If being disinclined to vote Conservative is left wing then Scotland certainly is but I'm increasingly convinced that this is not necessarily so.  It's something that goes beyond the observation that Scotland does not vote as a homogeneous block (more Scots voted for the coalition parties than the SNP in the 2010 Westminster election) and neither does England nor, of course, Wales.  There has been a tribal hostility to the Tories in my part of Scotland for as long as I can remember.  It was never the epitome of rationality but at least it was based on the politics of class and party.  Now it has taken on an ethnic tinge that should worry everyone.  I'm increasingly wondering if tribalism is all that's left of it.  One aspect of this is the social attitudes of Scots to things like Europe, immigration and welfare that are not as nearly as different to the rest of the UK as the flattering self-image of ourselves that the nationalists like to sell.*  There's some data here.   One in five Scots want to quit the EU altogether and a further 40% want to stay but repatriate powers.  Only 11% seem committed to 'ever closer union'.  

Perhaps part of this is attitudes to immigration.  The irony is the notion that an independent Scotland could do with a different immigration policy to the rest of the UK is one of the few policies of the SNP that makes any sense.  Their problem is, as the data shows, it wouldn't necessarily be welcomed by the Scottish electorate.  Nearly half the population fear that greater immigration from Eastern Europe or by Muslims would pose a threat to national identity.  One could only imagine what these percentages might be if we had immigration anything like on the scale of the south of England.  

A similar pattern can be seen in attitudes to the unemployed.  More than half of Scots think unemployment benefits are too high, twice as many as think they are too low.  

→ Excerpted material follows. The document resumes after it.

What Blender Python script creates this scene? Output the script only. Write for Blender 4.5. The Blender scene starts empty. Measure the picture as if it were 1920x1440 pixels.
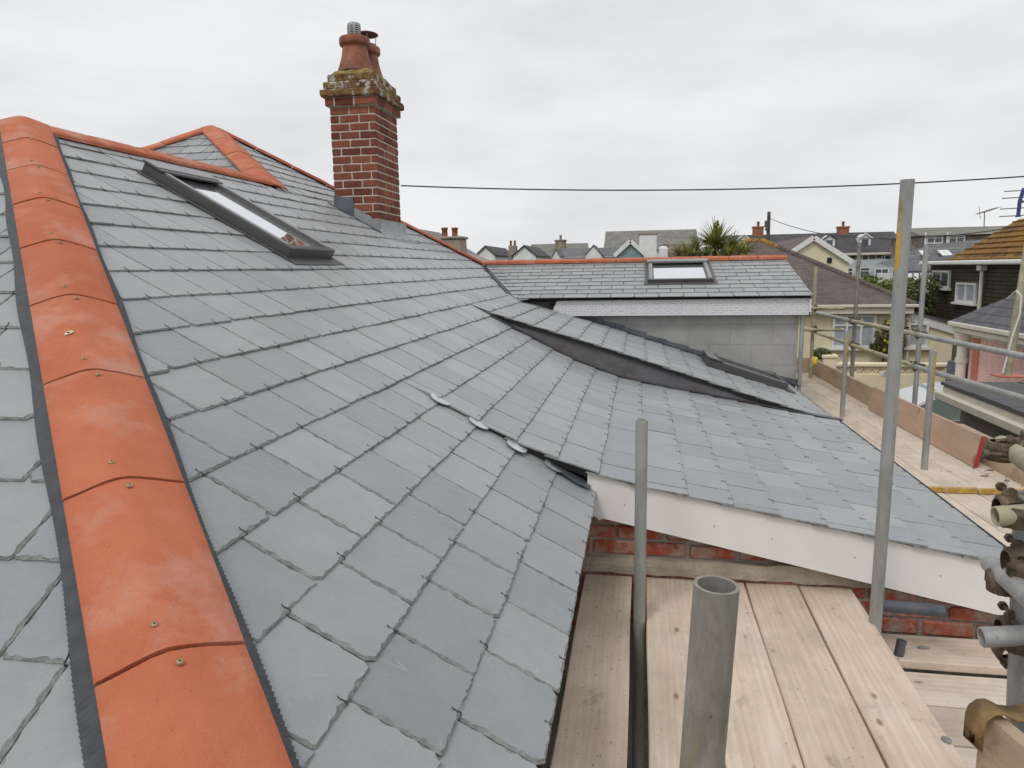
import bpy, bmesh, math, random
import numpy as np
from mathutils import Vector, Matrix
R = math.radians
rnd = random.Random(7)
S = bpy.context.scene
COL = S.collection

# ------------------------------------------------------------------ camera
FPX = 1331.0
def _u(v):
    v = np.array(v, float); return v / np.linalg.norm(v)
_D = _u([140, 8250, FPX]); _V = np.array([237, -218.7, FPX]); _V = _u(_V - _D * (_V @ _D))
RM = np.array([np.cross(_V, -_D), _V, -_D])          # camera axes (x right, y down, z forward) to world
def ray(px, py): return RM @ np.array([px - 960.0, py - 720.0, FPX])
def at(px, py, Y): d = ray(px, py); return Vector(d * (Y / d[1]))
def atz(px, py, z): d = ray(px, py); return Vector(d * (z / d[2]))
def atx(px, py, x): d = ray(px, py); return Vector(d * (x / d[0]))
cam = bpy.data.cameras.new("camera"); camo = bpy.data.objects.new("camera", cam); COL.objects.link(camo)
cr, cu, cb = RM @ [1, 0, 0], RM @ [0, -1, 0], RM @ [0, 0, -1]
camo.matrix_world = Matrix(((cr[0], cu[0], cb[0], 0), (cr[1], cu[1], cb[1], 0), (cr[2], cu[2], cb[2], 0), (0, 0, 0, 1)))
cam.sensor_width = 36; cam.lens = 36 * FPX / 1920; cam.clip_start = 0.02; cam.clip_end = 3000
S.camera = camo

# ------------------------------------------------------------------ sky, sun, exposure
SUN_EL, SUN_AZ = R(52), R(205)          # azimuth measured from +Y towards +X
W = bpy.data.worlds.new("World"); S.world = W; W.use_nodes = True
nt = W.node_tree; nt.nodes.clear()
def N(t, ty, **kw):
    n = t.nodes.new(ty)
    for k, v in kw.items():
        if k.startswith('i_'): n.inputs[k[2:].replace('_', ' ')].default_value = v
        else: setattr(n, k, v)
    return n
sky = N(nt, 'ShaderNodeTexSky', sky_type='NISHITA', sun_disc=False, sun_elevation=SUN_EL, sun_rotation=SUN_AZ)
tc = N(nt, 'ShaderNodeTexCoord')
mp = N(nt, 'ShaderNodeMapping'); mp.inputs['Scale'].default_value = (1.0, 1.0, 3.2)
nt.links.new(tc.outputs['Generated'], mp.inputs['Vector'])
nz = N(nt, 'ShaderNodeTexNoise', i_Scale=2.6, i_Detail=6.0, i_Roughness=0.55)
nt.links.new(mp.outputs['Vector'], nz.inputs['Vector'])
rp = N(nt, 'ShaderNodeValToRGB')
rp.color_ramp.elements[0].position = 0.30; rp.color_ramp.elements[0].color = (6.9, 7.0, 7.25, 1)
rp.color_ramp.elements[1].position = 0.62; rp.color_ramp.elements[1].color = (8.6, 8.65, 8.75, 1)
nt.links.new(nz.outputs['Fac'], rp.inputs['Fac'])
mx = N(nt, 'ShaderNodeMix', data_type='RGBA'); mx.inputs['Factor'].default_value = 0.96
nt.links.new(sky.outputs['Color'], mx.inputs['A']); nt.links.new(rp.outputs['Color'], mx.inputs['B'])
bg = N(nt, 'ShaderNodeBackground', i_Strength=0.103); nt.links.new(mx.outputs['Result'], bg.inputs['Color'])
wo = N(nt, 'ShaderNodeOutputWorld'); nt.links.new(bg.outputs['Background'], wo.inputs['Surface'])
sl = bpy.data.lights.new("sun", 'SUN'); sl.energy = 0.9; sl.angle = R(14); sl.color = (1, .96, .9)
so = bpy.data.objects.new("sun", sl); COL.objects.link(so)
sd = Vector((math.cos(SUN_EL) * math.sin(SUN_AZ), math.cos(SUN_EL) * math.cos(SUN_AZ), math.sin(SUN_EL)))
so.rotation_euler = (-sd).to_track_quat('-Z', 'Y').to_euler(); so.location = (-10, -20, 40)
S.view_settings.view_transform = 'Standard'; S.view_settings.look = 'None'
S.view_settings.exposure = 0.0; S.view_settings.gamma = 1.0; S.view_settings.use_curve_mapping = False

# ------------------------------------------------------------------ materials
def srgb(r, g, b):
    f = lambda c: (c / 255 / 12.92) if c <= 10 else ((c / 255 + .055) / 1.055) ** 2.4
    return (f(r), f(g), f(b), 1)
def c4(c): return (c[0], c[1], c[2], 1)
def mixn(t, fac, a, b, bt='MIX'):
    n = t.nodes.new('ShaderNodeMix'); n.data_type = 'RGBA'; n.blend_type = bt
    for s, v in (('Factor', fac), ('A', a), ('B', b)):
        if hasattr(v, 'is_output'): t.links.new(v, n.inputs[s])
        elif s == 'Factor': n.inputs[s].default_value = v
        else: n.inputs[s].default_value = c4(v)
    return n.outputs['Result']
def noise(t, vec, scale, detail=4, rough=.55, stretch=None):
    if stretch:
        m = N(t, 'ShaderNodeMapping'); m.inputs['Scale'].default_value = stretch
        t.links.new(vec, m.inputs['Vector']); vec = m.outputs['Vector']
    n = N(t, 'ShaderNodeTexNoise', i_Scale=scale, i_Detail=detail, i_Roughness=rough); t.links.new(vec, n.inputs['Vector'])
    return n.outputs['Fac']
def ramp(t, fac, p0, p1, c0=(0, 0, 0), c1=(1, 1, 1)):
    r = N(t, 'ShaderNodeValToRGB'); e = r.color_ramp.elements
    e[0].position = p0; e[1].position = p1; e[0].color = c4(c0); e[1].color = c4(c1)
    t.links.new(fac, r.inputs['Fac']); return r.outputs['Color']
class Mt:
    def __init__(s, name, rough=.6, metal=0, spec=.5):
        s.m = bpy.data.materials.new(name); s.m.use_nodes = True; s.t = s.m.node_tree
        s.b = s.t.nodes['Principled BSDF']; s.b.inputs['Roughness'].default_value = rough
        s.b.inputs['Metallic'].default_value = metal; s.b.inputs['Specular IOR Level'].default_value = spec
        s.obj = N(s.t, 'ShaderNodeTexCoord').outputs['Object']
        s.isl = None
    def island(s):
        if not s.isl: s.isl = N(s.t, 'ShaderNodeNewGeometry').outputs['Random Per Island']
        return s.isl
    def col(s, c):
        if hasattr(c, 'is_output'): s.t.links.new(c, s.b.inputs['Base Color'])
        else: s.b.inputs['Base Color'].default_value = c4(c)
        return s
    def bump(s, h, st=.3, dist=.01):
        b = N(s.t, 'ShaderNodeBump', i_Strength=st, i_Distance=dist); s.t.links.new(h, b.inputs['Height'])
        s.t.links.new(b.outputs['Normal'], s.b.inputs['Normal']); return s
    def rgh(s, o): s.t.links.new(o, s.b.inputs['Roughness']); return s
def plain(name, c, rough=.6, var=.15, scale=6, metal=0, bump=.15, bs=60, isl=0.0, dist=.004):
    m = Mt(name, rough, metal); t = m.t
    n1 = noise(t, m.obj, scale, 5, .6)
    dk = tuple(x * (1 - var) for x in c[:3]); lt = tuple(min(1, x * (1 + var)) for x in c[:3])
    o = mixn(t, ramp(t, n1, .3, .7), dk, lt)
    if isl:
        o = mixn(t, 1.0, o, ramp(t, m.island(), 0, 1, (1 - isl,) * 3, (1 + isl * .3,) * 3), 'MULTIPLY')
    m.col(o)
    if bump: m.bump(noise(t, m.obj, bs, 3), bump, dist)
    return m.m
def slate_mat(name, a, b, c, spec=.5):
    m = Mt(name, .42, 0, .95); t = m.t
    r = N(t, 'ShaderNodeValToRGB'); e = r.color_ramp.elements
    e[0].position = 0; e[0].color = c4(tuple(v * .9 for v in a)); e[1].position = 1; e[1].color = c4(tuple(v * 1.05 for v in b))
    x = e.new(.25); x.color = c4((a[0] * .97, a[1] * 1.01, a[2] * 1.03)); x = e.new(.5); x.color = c4(c); x = e.new(.82); x.color = c4(tuple(v * 1.06 for v in c)); x = e.new(.93); x.color = c4(tuple(v * .9 for v in a))
    t.links.new(m.island(), r.inputs['Fac'])
    o = r.outputs['Color']
    # offset pattern per slate so the cloudiness does not run across joints
    wn = N(t, 'ShaderNodeTexWhiteNoise', noise_dimensions='1D'); t.links.new(m.island(), wn.inputs['W'])
    va = N(t, 'ShaderNodeVectorMath', operation='MULTIPLY_ADD'); t.links.new(wn.outputs['Color'], va.inputs[0])
    va.inputs[1].default_value = (30, 30, 30); t.links.new(m.obj, va.inputs[2]); pv = va.outputs[0]
    n1 = noise(t, pv, 5, 5, .6)
    o = mixn(t, 1.0, o, ramp(t, n1, .25, .75, (.84, .85, .86), (1.13, 1.13, 1.12)), 'MULTIPLY')
    n2 = noise(t, pv, 60, 6, .75)
    o = mixn(t, 1.0, o, ramp(t, n2, .3, .7, (.95,) * 3, (1.05,) * 3), 'MULTIPLY')
    n3 = noise(t, pv, 22, 8, .8, (1, 3, 1))
    o = mixn(t, ramp(t, n3, .69, .76), o, (.42, .43, .42))
    n3b = noise(t, pv, 9, 6, .7)
    o = mixn(t, ramp(t, n3b, .66, .9, (0, 0, 0), (.5, .5, .5)), o, (.2, .175, .15))
    sc_ = N(t, 'ShaderNodeMath', operation='SUBTRACT'); t.links.new(noise(t, pv, 4.5, 2, .5, (1, 2.2, 1)), sc_.inputs[0]); sc_.inputs[1].default_value = .5
    ab = N(t, 'ShaderNodeMath', operation='ABSOLUTE'); t.links.new(sc_.outputs[0], ab.inputs[0])
    ln = ramp(t, ab.outputs[0], .0015, .005, (1, 1, 1), (0, 0, 0))
    msk = ramp(t, noise(t, pv, 7, 3, .6), .56, .66, (0, 0, 0), (.55, .55, .55))
    o = mixn(t, mixn(t, 1.0, ln, msk, 'MULTIPLY'), o, (.46, .47, .46))
    o = mixn(t, ramp(t, noise(t, pv, 140, 2, .5), .72, .76, (0, 0, 0), (.5,) * 3), o, (.5, .51, .5))
    m.b.inputs['Sheen Weight'].default_value = .35; m.b.inputs['Sheen Roughness'].default_value = .45
    m.col(o)
    h4 = N(t, 'ShaderNodeMath', operation='MULTIPLY_ADD'); t.links.new(noise(t, pv, 8, 7, .6, (1, 1.5, 1)), h4.inputs[0]); h4.inputs[1].default_value = 2.2; t.links.new(noise(t, pv, 34, 8, .6), h4.inputs[2])
    m.bump(h4.outputs[0], .5, .004)
    m.rgh(ramp(t, n1, .2, .8, (.36,) * 3, (.5,) * 3))
    return m.m
M = {}
M['slate'] = slate_mat('slate', (.242, .256, .264), (.298, .312, .318), (.272, .288, .292))
M['slate_edge'] = plain('slate_chipped_edge', (.235, .245, .235), .7, .35, 40, bump=.9, bs=110, dist=.006)
M['felt'] = plain('underlay', (.018, .018, .02), .8)
def terracotta():
    m = Mt('terracotta', .78, 0, .3); t = m.t
    wn = N(t, 'ShaderNodeObjectInfo').outputs['Random']
    sc = N(t, 'ShaderNodeMath', operation='MULTIPLY'); t.links.new(wn, sc.inputs[0]); sc.inputs[1].default_value = 23
    va = N(t, 'ShaderNodeVectorMath', operation='ADD'); t.links.new(m.obj, va.inputs[0]); t.links.new(sc.outputs[0], va.inputs[1]); v = va.outputs[0]
    o = mixn(t, ramp(t, noise(t, v, 6, 7, .68), .28, .72), (.48, .132, .06), (.6, .19, .095))
    o = mixn(t, 1.0, o, ramp(t, wn, 0, 1, (.9, .88, .88), (1.05, 1.08, 1.1)), 'MULTIPLY')
    o = mixn(t, ramp(t, noise(t, v, 3.4, 9, .66), .5, .64, (0, 0, 0), (.6, .6, .6)), o, (.62, .34, .265))
    o = mixn(t, ramp(t, noise(t, v, 7, 8, .75), .62, .75, (0, 0, 0), (.55, .55, .55)), o, (.64, .42, .35))
    o = mixn(t, ramp(t, noise(t, v, 4.5, 8, .7), .6, .8, (0, 0, 0), (.5, .5, .5)), o, (.4, .12, .05))
    o = mixn(t, ramp(t, noise(t, v, 320, 3, .6), .35, .7, (.25, .25, .25), (0, 0, 0)), o, (.34, .09, .045))
    o = mixn(t, ramp(t, noise(t, v, 170, 2, .5), .69, .74, (0, 0, 0), (.6, .6, .6)), o, (.27, .07, .035))
    m.col(o)
    h = N(t, 'ShaderNodeMath', operation='MULTIPLY_ADD'); t.links.new(noise(t, v, 14, 5, .7), h.inputs[0]); h.inputs[1].default_value = 2.0; t.links.new(noise(t, v, 230, 4, .7), h.inputs[2])
    m.bump(h.outputs[0], .6, .003); return m.m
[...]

The reason Scots don't have traditionally left-wing policies is that people in Scotland don't vote for them, not because we are in the Union.  It certainly is not the position of the SNP.  This point cannot be stressed enough.  They have not enacted one single redistributive policy in the last seven years.  The obvious response to those who cite free prescriptions, university tuition and elderly care is that the point of universal benefits is everyone gets them.  I tend to favour some of them on the grounds of efficiency but the point is, if they are redistributive at all, it tends to be towards the median voter.  Some sharper nationalists have been candid enough to acknowledge attitudes to the welfare state in Scotland are an indication of our conservatism as a nation, at least as much as our supposed socialism.  There's a whole bunch of people going to vote Yes because they want things to stay the same, not because they want change.  

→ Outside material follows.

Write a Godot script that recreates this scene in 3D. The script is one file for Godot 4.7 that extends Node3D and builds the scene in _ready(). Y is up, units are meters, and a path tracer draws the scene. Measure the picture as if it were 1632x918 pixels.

So how left-wing would Scotland be if it were independent?  If your idea of left-wing is simply having a larger, more generous welfare state, not very, if Scottish social attitudes are anything to go by.  But there's another dynamic, which one might call the Slovakian paradox.  I'm wondering if there's lessons in the break up of Czechoslovakia that neither side in this debate wants to hear.  There was in Slovakia, as in Scotland, a fairly widespread discontent with the neo-liberal path being taken by its bigger neighbour.  While the break-up is described as a 'velvet divorce', it had in its initial stages some features that Yes Scotland are desperately insisting are inconceivable in their plan for a seamless, almost imperceptible shift to independence: bank runs, borders thrown up practically overnight, and a currency union that lasted only thirty-eight days.  

However, the initial disruption did not prove to be a lasting disaster.  Both countries joined the EU and adopted the Euro and the borders were brought down.  The Slovakian economy recovered and even closed some of the gap in terms of income per capita compared to the Czech republic.  But here's the paradox; it seems to have done so in part by adopting the very kind of neo-liberal policies that its electorate were largely hostile to.  Nobody knows what's going to happen in Scotland votes Yes on the 18th but something like this neo-liberalism out of necessity is quite likely.  The currency issue is a bit of a distraction from the fact that regardless of its monetary arrangement, an independent Scotland is going to have to run a tighter budget than has previously been the case in the context of the UK, especially so in the (hopefully unlikely) event that we opt for the lunatic dollarisation and default option that our First Minister seems to be seriously considering.  It is, in other words, completely unrealistic to think that if Scotland hit its target for being an independent state in March 2016, it would be able to announce in April that it had extra money to splurge on public services.

There are a number of reasons why the Czechoslovakian experience does not quite fit a putative break-up of the Union between Scotland and the rest of the UK but the most important for me as someone for whom this is not primarily about economics is that the Czechs and the Slovaks did not have to endure a divisive referendum.  There are some on both sides who think this debate has been, regardless of the outcome, a jolly spiffing energising experience.  This isn't a feeling I share.  It has, apart from anything else, shown some of the worst features of modern politics - personalisation of abstract economic issues and unbearable short-termism.  "It's not about Alex Salmond!", cry people who want to break-up the Union on account of a government that may not last beyond 2015.  And what has featured in this short-termism has been the biggest lie told in this campaign.  This is not a national independence movement that requires any struggle or sacrifice but rather one that promises that nothing and everything will change.  Keep the Queen, the open border, the currency - you'll hardly notice a thing, except your wallet becoming a bit fatter.  It is the lie of painlessness and that it is so widely-believed is storing up trouble for the future for this country, regardless of the outcome.  For who do you imagine the nationalists will blame if they're denied this decaffeinated national rebirth, or if they get it  and then realise it isn't how they were told to imagine it?  Certainly not themselves.

*I'm taking 'left-wing' policies to be those that are conventionally designated as such.  But I'm aware that there are good reasons why, for example, membership of the EU isn't everyone's idea of a left-wing position.

Correction: As pointed out by one commentator, whose comment I deleted by accident, Slovakia joined the Euro but the Czech Republic did not.